Earlier versions of Python used lexicographic comparison of the sorted (key, value) lists, but this was very expensive for the common case of comparing for equality. An even earlier version of Python compared dictionaries by identity only, but this caused surprises because people expected to be able to test a dictionary for emptiness by comparing it to {}.
Ignore the default behaviour and just provide a key.
By default it will compare against the first difference it finds. If you are sorting dictionaries this is quite dangerous (consistent yet undefined).
Pass a function to key= parameter that takes a value from the list (in this case a dictionary) and returns the value to sort against.
>>> a
[{'age': 1, 'name': 'john'}, {'age': 3, 'name': 'shyam'}, {'age': 30,'name': 'ram'}, {'age': 15, 'name': 'rita'}, {'age': 5, 'name': 'sita'}]

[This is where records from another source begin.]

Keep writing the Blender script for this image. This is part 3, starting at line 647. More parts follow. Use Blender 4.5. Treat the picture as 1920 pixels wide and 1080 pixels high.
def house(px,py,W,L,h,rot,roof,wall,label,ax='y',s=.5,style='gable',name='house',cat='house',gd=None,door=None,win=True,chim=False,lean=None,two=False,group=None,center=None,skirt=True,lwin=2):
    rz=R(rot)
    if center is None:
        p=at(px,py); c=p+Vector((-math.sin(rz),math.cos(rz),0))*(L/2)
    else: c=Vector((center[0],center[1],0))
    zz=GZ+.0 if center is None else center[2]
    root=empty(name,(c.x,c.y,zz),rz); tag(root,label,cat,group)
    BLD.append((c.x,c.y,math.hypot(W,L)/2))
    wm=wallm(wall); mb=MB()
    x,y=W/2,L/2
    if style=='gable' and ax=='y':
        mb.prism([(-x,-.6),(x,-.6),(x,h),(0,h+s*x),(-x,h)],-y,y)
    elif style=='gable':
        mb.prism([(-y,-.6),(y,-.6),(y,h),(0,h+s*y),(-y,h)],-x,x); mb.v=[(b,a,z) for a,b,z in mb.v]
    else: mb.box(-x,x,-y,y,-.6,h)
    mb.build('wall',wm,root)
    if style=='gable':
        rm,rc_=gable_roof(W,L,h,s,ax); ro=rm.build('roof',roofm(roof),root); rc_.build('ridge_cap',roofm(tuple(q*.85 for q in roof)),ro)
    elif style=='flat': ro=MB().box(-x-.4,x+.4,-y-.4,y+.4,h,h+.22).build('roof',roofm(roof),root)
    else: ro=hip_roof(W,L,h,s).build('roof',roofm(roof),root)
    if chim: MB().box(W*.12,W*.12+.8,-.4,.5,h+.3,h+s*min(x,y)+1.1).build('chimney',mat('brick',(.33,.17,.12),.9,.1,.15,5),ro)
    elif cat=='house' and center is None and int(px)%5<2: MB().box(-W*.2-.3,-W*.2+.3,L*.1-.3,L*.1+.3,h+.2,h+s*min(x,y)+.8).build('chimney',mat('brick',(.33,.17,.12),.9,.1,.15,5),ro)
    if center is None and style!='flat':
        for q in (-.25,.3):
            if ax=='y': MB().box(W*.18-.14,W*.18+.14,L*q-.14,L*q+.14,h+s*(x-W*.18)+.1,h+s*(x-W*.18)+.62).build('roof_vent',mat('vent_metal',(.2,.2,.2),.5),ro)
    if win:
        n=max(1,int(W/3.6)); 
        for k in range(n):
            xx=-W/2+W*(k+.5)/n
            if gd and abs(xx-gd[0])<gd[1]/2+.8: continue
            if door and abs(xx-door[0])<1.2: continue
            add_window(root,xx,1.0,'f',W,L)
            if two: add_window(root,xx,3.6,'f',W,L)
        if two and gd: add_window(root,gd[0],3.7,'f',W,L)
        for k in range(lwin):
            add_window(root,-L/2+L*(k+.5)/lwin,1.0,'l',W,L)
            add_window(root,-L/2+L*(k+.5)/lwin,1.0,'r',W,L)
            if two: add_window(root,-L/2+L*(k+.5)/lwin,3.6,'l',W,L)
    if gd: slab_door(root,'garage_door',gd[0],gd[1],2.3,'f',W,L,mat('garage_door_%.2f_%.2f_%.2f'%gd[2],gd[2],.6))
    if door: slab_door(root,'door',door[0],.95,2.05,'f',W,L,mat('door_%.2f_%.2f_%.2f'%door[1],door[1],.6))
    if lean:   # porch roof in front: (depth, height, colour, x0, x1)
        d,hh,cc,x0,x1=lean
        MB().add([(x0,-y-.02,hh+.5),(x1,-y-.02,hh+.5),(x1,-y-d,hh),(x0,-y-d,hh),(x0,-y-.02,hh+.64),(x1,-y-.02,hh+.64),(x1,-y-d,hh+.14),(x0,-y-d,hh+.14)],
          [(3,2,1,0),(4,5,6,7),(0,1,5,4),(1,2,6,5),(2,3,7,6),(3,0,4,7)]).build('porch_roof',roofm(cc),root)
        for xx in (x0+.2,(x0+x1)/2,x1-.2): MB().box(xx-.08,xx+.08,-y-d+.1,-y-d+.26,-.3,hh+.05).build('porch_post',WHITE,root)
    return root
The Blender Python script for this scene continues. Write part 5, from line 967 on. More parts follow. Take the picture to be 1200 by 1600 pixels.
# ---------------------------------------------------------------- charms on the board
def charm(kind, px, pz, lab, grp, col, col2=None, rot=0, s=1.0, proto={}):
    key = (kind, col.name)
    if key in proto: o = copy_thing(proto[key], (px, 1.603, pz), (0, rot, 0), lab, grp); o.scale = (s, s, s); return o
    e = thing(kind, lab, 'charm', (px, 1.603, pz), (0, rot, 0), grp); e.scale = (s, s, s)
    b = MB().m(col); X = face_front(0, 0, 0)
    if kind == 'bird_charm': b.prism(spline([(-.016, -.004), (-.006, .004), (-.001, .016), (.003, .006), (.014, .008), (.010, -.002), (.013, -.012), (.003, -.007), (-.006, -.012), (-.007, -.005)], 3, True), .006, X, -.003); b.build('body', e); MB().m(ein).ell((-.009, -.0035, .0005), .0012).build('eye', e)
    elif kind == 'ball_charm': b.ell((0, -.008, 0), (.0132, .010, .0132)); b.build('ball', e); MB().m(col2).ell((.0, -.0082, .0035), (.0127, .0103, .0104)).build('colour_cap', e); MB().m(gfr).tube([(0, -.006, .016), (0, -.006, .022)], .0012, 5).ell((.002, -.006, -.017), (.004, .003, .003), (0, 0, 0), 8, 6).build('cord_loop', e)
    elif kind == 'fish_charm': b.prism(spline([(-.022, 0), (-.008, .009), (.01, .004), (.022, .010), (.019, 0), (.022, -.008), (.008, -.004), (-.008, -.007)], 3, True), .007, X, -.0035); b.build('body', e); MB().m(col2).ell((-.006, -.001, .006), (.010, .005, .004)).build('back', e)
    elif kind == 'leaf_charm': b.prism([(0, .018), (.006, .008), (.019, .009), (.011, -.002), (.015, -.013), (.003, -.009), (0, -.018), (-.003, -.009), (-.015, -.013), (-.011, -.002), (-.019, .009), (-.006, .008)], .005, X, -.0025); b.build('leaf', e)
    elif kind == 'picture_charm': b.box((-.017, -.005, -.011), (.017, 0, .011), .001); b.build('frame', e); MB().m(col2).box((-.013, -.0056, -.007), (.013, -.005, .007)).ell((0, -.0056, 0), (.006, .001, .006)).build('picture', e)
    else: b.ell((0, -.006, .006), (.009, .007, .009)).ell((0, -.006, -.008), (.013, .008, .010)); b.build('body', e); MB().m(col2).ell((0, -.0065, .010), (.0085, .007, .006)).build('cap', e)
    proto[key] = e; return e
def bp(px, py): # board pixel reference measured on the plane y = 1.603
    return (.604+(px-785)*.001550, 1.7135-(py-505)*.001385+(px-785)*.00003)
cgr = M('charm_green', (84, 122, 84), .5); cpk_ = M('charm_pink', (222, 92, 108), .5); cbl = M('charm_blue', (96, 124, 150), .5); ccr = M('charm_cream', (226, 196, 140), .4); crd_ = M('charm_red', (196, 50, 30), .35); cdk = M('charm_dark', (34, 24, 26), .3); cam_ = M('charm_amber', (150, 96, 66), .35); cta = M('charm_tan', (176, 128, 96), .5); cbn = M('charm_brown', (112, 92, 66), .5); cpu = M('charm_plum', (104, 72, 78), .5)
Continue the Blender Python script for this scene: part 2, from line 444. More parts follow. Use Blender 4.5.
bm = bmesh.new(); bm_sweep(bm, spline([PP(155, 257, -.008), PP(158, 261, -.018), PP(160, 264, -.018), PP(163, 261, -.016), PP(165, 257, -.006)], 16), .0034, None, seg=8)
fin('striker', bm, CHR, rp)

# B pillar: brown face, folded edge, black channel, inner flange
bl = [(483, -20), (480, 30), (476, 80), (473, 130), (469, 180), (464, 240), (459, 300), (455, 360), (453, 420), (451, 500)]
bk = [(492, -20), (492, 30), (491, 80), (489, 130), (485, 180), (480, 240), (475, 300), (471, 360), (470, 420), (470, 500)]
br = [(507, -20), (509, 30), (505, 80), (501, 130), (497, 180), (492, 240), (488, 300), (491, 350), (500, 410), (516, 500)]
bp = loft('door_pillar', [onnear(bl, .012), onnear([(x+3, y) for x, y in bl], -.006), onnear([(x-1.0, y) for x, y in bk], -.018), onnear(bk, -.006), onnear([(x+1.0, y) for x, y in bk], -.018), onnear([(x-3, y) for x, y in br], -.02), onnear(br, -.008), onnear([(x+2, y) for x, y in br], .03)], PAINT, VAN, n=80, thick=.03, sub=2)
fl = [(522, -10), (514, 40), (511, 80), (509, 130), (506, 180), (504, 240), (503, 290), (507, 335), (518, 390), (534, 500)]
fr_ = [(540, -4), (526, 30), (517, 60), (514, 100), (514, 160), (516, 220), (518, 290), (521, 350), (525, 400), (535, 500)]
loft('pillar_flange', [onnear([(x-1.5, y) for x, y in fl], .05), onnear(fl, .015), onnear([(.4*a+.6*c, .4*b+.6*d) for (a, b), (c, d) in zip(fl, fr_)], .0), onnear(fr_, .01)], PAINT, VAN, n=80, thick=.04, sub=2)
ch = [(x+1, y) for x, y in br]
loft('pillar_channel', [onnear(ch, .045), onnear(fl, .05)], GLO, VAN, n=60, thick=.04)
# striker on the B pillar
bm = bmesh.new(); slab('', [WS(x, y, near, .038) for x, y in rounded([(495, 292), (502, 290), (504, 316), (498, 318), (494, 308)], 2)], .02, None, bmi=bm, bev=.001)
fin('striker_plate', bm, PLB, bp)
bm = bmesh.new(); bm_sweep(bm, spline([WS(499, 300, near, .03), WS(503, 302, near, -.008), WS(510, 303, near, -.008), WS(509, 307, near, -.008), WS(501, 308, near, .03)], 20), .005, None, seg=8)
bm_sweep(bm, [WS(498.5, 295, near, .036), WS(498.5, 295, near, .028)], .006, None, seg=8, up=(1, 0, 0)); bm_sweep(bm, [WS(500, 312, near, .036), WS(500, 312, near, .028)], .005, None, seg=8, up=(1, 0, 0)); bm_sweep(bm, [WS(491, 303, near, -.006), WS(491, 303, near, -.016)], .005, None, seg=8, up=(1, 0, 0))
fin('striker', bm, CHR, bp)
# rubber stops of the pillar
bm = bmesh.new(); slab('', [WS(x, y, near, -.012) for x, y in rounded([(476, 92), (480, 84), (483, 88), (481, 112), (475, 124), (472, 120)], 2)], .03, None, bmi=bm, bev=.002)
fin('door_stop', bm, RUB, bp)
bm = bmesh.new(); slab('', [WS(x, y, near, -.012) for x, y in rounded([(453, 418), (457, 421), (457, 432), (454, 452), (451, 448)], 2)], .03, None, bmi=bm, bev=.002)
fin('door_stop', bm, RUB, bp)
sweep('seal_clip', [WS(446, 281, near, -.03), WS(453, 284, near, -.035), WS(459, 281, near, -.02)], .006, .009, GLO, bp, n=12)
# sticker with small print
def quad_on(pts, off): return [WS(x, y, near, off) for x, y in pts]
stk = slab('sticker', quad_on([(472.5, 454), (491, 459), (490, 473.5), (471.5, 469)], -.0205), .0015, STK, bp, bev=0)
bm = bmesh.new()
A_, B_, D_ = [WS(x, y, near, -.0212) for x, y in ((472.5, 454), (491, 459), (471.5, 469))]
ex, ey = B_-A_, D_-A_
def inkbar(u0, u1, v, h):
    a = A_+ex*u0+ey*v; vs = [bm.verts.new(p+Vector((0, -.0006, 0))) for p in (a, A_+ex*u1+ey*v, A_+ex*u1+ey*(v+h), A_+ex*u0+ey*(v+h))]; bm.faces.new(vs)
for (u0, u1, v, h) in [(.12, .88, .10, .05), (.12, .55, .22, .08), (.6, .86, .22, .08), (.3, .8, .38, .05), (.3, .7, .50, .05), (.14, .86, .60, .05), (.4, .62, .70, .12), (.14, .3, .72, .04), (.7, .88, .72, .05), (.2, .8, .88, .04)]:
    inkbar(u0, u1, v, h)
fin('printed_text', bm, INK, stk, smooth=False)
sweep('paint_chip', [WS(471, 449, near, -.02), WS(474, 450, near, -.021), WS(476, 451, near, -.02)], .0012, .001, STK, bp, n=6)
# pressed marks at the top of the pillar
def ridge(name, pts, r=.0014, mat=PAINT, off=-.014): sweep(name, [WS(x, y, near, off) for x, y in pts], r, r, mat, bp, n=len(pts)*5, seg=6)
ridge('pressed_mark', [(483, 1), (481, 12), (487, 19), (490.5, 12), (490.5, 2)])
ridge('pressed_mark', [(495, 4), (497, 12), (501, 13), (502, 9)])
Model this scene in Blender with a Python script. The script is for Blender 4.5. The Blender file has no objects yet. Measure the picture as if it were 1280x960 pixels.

>>> sorted(a, key=lambda d : d['name']) # sorts by name
[{'age': 1, 'name': 'john'}, {'age': 30, 'name': 'ram'}, {'age': 15, 'name': 'rita'}, {'age': 3, 'name': 'shyam'}, {'age': 5, 'name': 'sita'}]
See https://wiki.python.org/moin/HowTo/Sorting
The key parameter is quite powerful as it can cope with all sorts of data to be sorted, although maybe not very intuitive.